Invisible Sleeping Woman, Horse, Lion, 1930 by Salvador Dali
This analytical work is one of the first painted in the new house in Port Lligat during the summer of 1930. In his numerous written works Dali has given us much information about this picture. He wrote:
A month after my return from Paris, I signed a contract with George Keller and Pierre Colle. Shortly after in the tatter's gallery I exhibited my Invisible Sleeping Woman, Horse, Lion, fruit of my contemplation at Cape Creus."
The Viscount of Noailles bought this oil. Invisible Sleeping Woman, Horse, Lion must be considered the most important painting after The Invisible Man among Dali's early experiments with double images. The permanent theme which predominates over all the others is that of the persistence of desires.
Speaking of this picture, Dali has given a definition:
The double image (the example of which may be that of the image of the horse alone which is at the same time the image of a woman) can be prolonged, continuing the paranoiac process, the existence of another obsessive idea being then sufficient to make a third image appear (the image of a lion, for example) and so forth, until the concurrence of a number of images, limited only by the degree of the capacity for paranoiac thought."
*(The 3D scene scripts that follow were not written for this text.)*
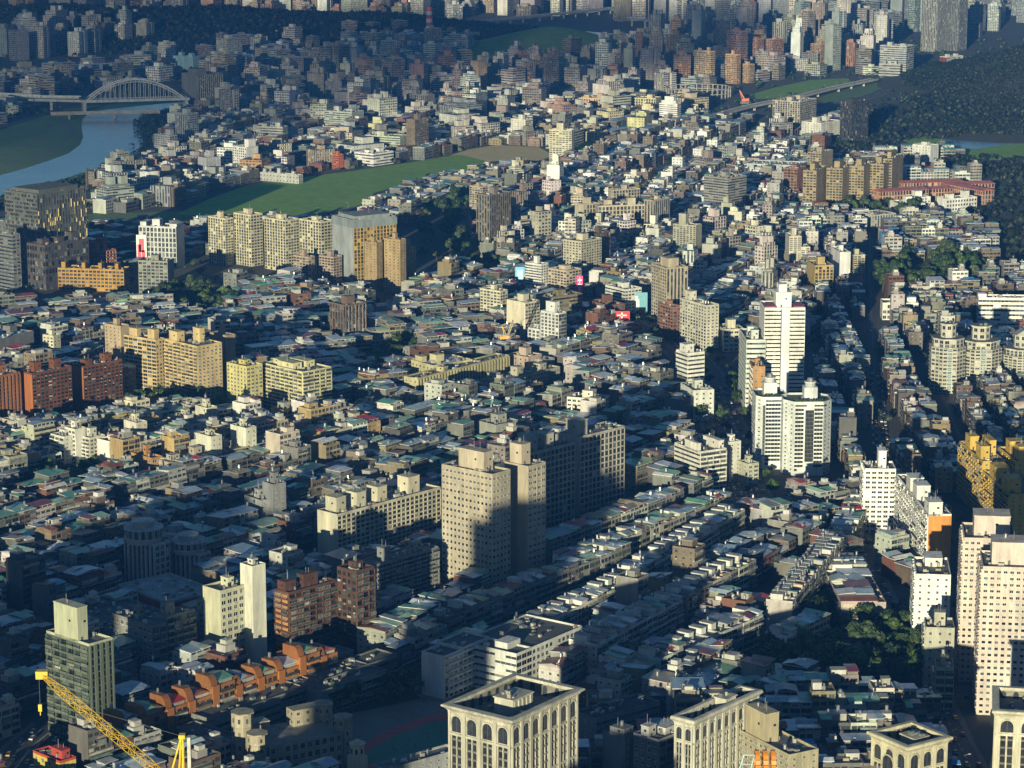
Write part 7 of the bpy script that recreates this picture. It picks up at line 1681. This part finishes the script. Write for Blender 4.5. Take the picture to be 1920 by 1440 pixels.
cars(R8, (-4, 4), 22, "road along the meadow", 7, 30)

# ------------------------------------------------------------------ street lamps
lp = MB(); lp.cyl(0, 0, .16, 0, 9.2, PAINT, (.3, .31, .31), 6, r1=.09); lp.bar((0, 0, 9.1), (2.2, 0, 9.7), .06, PAINT, (.3, .31, .31)); lpm = lp.mesh("pole")
lh = MB(); lh.boxb(1.6, -.2, 2.7, .2, 9.62, 9.8, PAINT, (.6, .6, .58)); lhm = lh.mesh("lamp_head")
def lamps(P, off, gap, where, grp):
    k = 0
    for (x0, y0), (x1, y1) in zip(P, P[1:]):
        L = hypot(x1-x0, y1-y0); t = gap*.5; ang = math.atan2(y1-y0, x1-x0)
        while t < L:
            k += 1; e = empty("street_lamp", x0+(x1-x0)*t/L-(y1-y0)/L*off, y0+(y1-y0)*t/L+(x1-x0)/L*off, .1, ang+(pi/2 if off < 0 else -pi/2), f"tall grey street lamp, {ordw(k)} along the {where}", "street lamp", grp)
            inst("pole", lpm, e, (0, 0, 0)); inst("lamp_head", lhm, e, (0, 0, 0)); t += gap
lamps(AVE, 14, 34, "tree-lined avenue", "avenue lamps"); lamps(R8, -8.5, 45, "road below the meadow", "meadow road lamps"); lamps(R2, 5.5, 30, "street under the pale towers", "street lamps under the pale towers")
lamps([at(1340, 214), at(1500, 178), at(1650, 146)], -11, 42, "far viaduct by the field strip", "viaduct lamps")
# ------------------------------------------------------------------ players on the school court
def person_mesh(pose, shirt, trouser, r):
    v = [(0, 0, .95), (0, 0, 1.2), (0, 0, 1.42), (0, 0, 1.5), (0, .01, 1.62), (0, .01, 1.74)]; rad = [.15, .14, .15, .06, .1, .07]; ed = [(0, 1), (1, 2), (2, 3), (3, 4), (4, 5)]
    for s_ in (-1, 1):
        st = .22*s_*pose; b = len(v)
        v += [(.1*s_, 0, .9), (.11*s_, st*.6-.02, .5), (.11*s_, st, .08), (.11*s_, st-.14, .04)]; rad += [.1, .065, .045, .04]; ed += [(0, b), (b, b+1), (b+1, b+2), (b+2, b+3)]
        b = len(v); v += [(.19*s_, 0, 1.4), (.26*s_, -.05-.1*s_*pose, 1.14), (.24*s_, -.2-.12*s_*pose, .98), (.23*s_, -.26-.12*s_*pose, .93)]; rad += [.065, .045, .035, .03]; ed += [(2, b), (b, b+1), (b+1, b+2), (b+2, b+3)]
    me = bpy.data.meshes.new("person"); me.from_pydata(v, ed, []); me.update(); o = bpy.data.objects.new("tmp", me); col.objects.link(o); m = o.modifiers.new("skin", 'SKIN')
    for i, q in enumerate(me.skin_vertices[0].data): q.radius = (rad[i], rad[i]*.85); q.use_root = (i == 0)
    sb = o.modifiers.new("sub", 'SUBSURF'); sb.levels = 1; sb.render_levels = 1
    dg = bpy.context.evaluated_depsgraph_get(); ev = bpy.data.meshes.new_from_object(o.evaluated_get(dg)); bpy.data.objects.remove(o)
    ev.name = "person"; ev.materials.clear(); ev.materials.append(MATS[CON])
    a = ev.attributes.get("col") or ev.attributes.new("col", 'FLOAT_COLOR', 'FACE'); cs = []
    for p in ev.polygons:
        z = p.center.z; hand = abs(p.center.x) > .17 and z < 1.16
        c = (.015, .012, .01) if z > 1.66 or (z > 1.56 and p.center.y > .03) else (.42, .26, .18) if z > 1.47 or hand else shirt if z > .97 else trouser if z > .1 else (.5, .5, .5)
        cs += [*c, 1.0]; p.use_smooth = True
    a.data.foreach_set("color", cs); return ev
r = random.Random(12); SH = [('white', (.75, .75, .75)), ('red', (.5, .04, .04)), ('blue', (.06, .14, .45)), ('yellow', (.65, .5, .06)), ('black', (.03, .03, .03))]; cnt = {}
PM = [person_mesh(p, s_[1], t, r) for p, s_, t in ((1, SH[0], (.03, .03, .05)), (-1, SH[1], (.04, .04, .04)), (.3, SH[2], (.1, .1, .1)), (-.6, SH[3], (.02, .03, .08)), (.8, SH[4], (.2, .2, .2)))]
for i in range(16):
    px, py = r.uniform(730, 850), r.uniform(1352, 1412); x, y = at(px, py); k = i % 5; nm = SH[k][0]; cnt[nm] = cnt.get(nm, 0)+1
    e = bpy.data.objects.new("person", PM[k]); col.objects.link(e); e.location = (x, y, .15); e.rotation_euler = (0, 0, r.uniform(0, 6.28)); tag(e, f"player in a {nm} shirt on the green court, {['running', 'standing', 'walking', 'turning'][cnt[nm]-1]}", "person", "players on the school court")
# ------------------------------------------------------------------ unseen towers added outside the frame to shade the foreground
for i, (x, y, w, d, h) in enumerate([(-402, 500, 84, 40, 138), (-199, 500, 34, 40, 146), (-520, 560, 70, 60, 95)]):
    e = empty("shade_tower", x, y, 0, .4, ORD[i]+" added unseen tower shading the foreground, off the lower edge of the view", "building", "added shade towers below the frame")
    m = MB(); m.box(-w/2, -d/2, w/2, d/2, 0, h, FAC, (.3, .3, .32), fl=round(h/4), stys=[STY['D']]*4); m.build("wall", e)
    m = MB(); m.box(-w*.3, -d*.3, w*.3, d*.3, h+.01, h+9, FAC, (.3, .3, .3)); m.build("rooftop_room", e)
# a bank of cloud high up behind the viewer shades the far side of the river
mc = bpy.data.materials.new("cloud"); mc.use_nodes = True; mc.node_tree.nodes["Principled BSDF"].inputs["Base Color"].default_value = (.8, .8, .8, 1); mc.node_tree.nodes["Principled BSDF"].inputs["Roughness"].default_value = 1
nt = mc.node_tree; tb = nt.nodes.new("ShaderNodeBsdfTransparent"); mx = nt.nodes.new("ShaderNodeMixShader"); mx.inputs[0].default_value = .5
nt.links.new(tb.outputs[0], mx.inputs[1]); nt.links.new(nt.nodes["Principled BSDF"].outputs[0], mx.inputs[2]); nt.links.new(mx.outputs[0], nt.nodes["Material Output"].inputs[0])
CZ = 760
def cloud(tx, ty, rx, ry, seed):
    """flattened billowing cloud whose shade falls round (tx, ty)"""
    r = random.Random(seed); k = CZ/tan(SUN_EL); ux, uy = sin(SUN_AZ), cos(SUN_AZ); cx_, cy_ = tx+ux*k, ty+uy*k; v = []; f = []
    N, M_ = 64, 20; ph = [r.uniform(0, 6.28) for _ in range(8)]
    for j in range(M_+1):
        lat = -pi/2+pi*j/M_
        for i in range(N):
            a = 2*pi*i/N; q = 1+.13*sin(3*a+ph[0])+.10*sin(5*a+ph[1])+.07*sin(9*a+ph[2])+.05*sin(15*a+ph[3]+3*lat)
            v.append((rx*q*cos(a)*cos(lat), ry*q*sin(a)*cos(lat), 60*sin(lat)*(1+.4*sin(7*a+ph[4])*cos(lat)+.3*sin(4*lat+ph[5]))))
    for j in range(M_):
        for i in range(N): f.append((j*N+i, j*N+(i+1) % N, (j+1)*N+(i+1) % N, (j+1)*N+i))
    me = bpy.data.meshes.new("cloud"); me.from_pydata(v, [], f); me.materials.append(mc); me.update()
    o = bpy.data.objects.new("cloud", me); col.objects.link(o); o.location = (cx_, cy_, CZ); tag(o, "bank of cloud above and behind the viewpoint", None, None, "stuff")
cloud(-650, 4350, 640, 1300, 1)
cloud(150, 4650, 330, 420, 2)
# ------------------------------------------------------------------ haze
mh = bpy.data.materials.new("air"); mh.use_nodes = True; nt = mh.node_tree; nt.nodes.remove(nt.nodes["Principled BSDF"])
pv = nt.nodes.new("ShaderNodeVolumePrincipled"); pv.inputs["Density"].default_value = 8e-5; pv.inputs["Color"].default_value = (.035, .17, .55, 1); pv.inputs["Anisotropy"].default_value = 0.0
nt.links.new(pv.outputs[0], nt.nodes["Material Output"].inputs["Volume"])
v = [(x, y, z) for z in (-9, 420) for x, y in ((-9100, -3100), (9100, -3100), (9100, 26100), (-9100, 26100))]
me = bpy.data.meshes.new("haze"); me.from_pydata(v, [], [(0, 3, 2, 1), (4, 5, 6, 7), (0, 1, 5, 4), (1, 2, 6, 5), (2, 3, 7, 6), (3, 0, 4, 7)]); me.materials.append(mh)
o = bpy.data.objects.new("haze", me); col.objects.link(o); o["kind"] = "stuff"
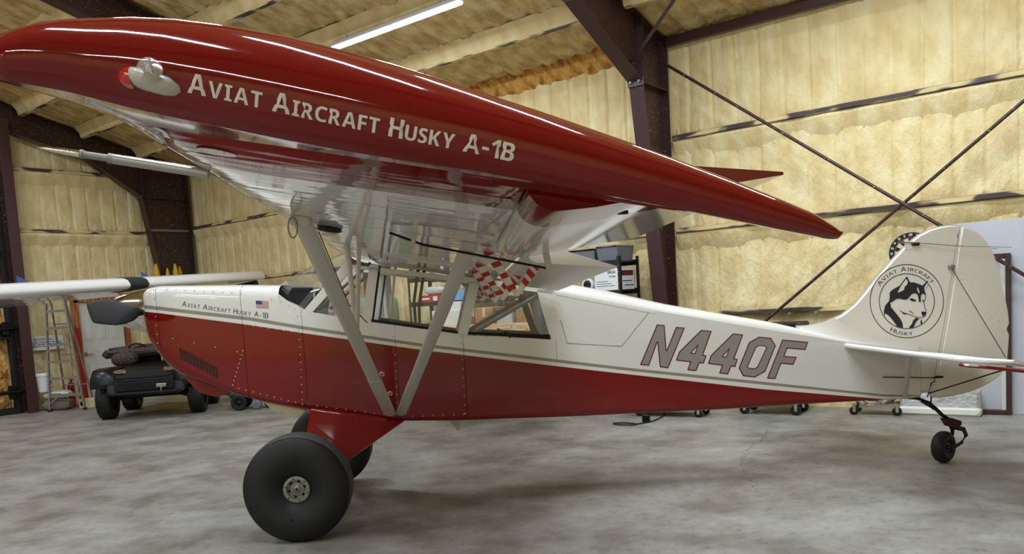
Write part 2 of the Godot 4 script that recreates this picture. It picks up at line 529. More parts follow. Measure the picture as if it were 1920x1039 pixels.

The violently erotic character of the group of fellates metamorphosed into the forelegs and the head of the horse is veiled by the immutable aspect of the ensemble, obtained with the help of an absence of dense shadows and violent colors, as well as by the geological character of the forms. Dali said of these models: "They are always boats which seem to be drawn by exhausted fishermen, by fossil fishermen."
Salvador Dali painted three pictures of the same subject with different titles. One of the three was destroyed during the demonstrations which broke out when the film L'Age d'or was being shown at Studio 28 in Paris on December 3,1930.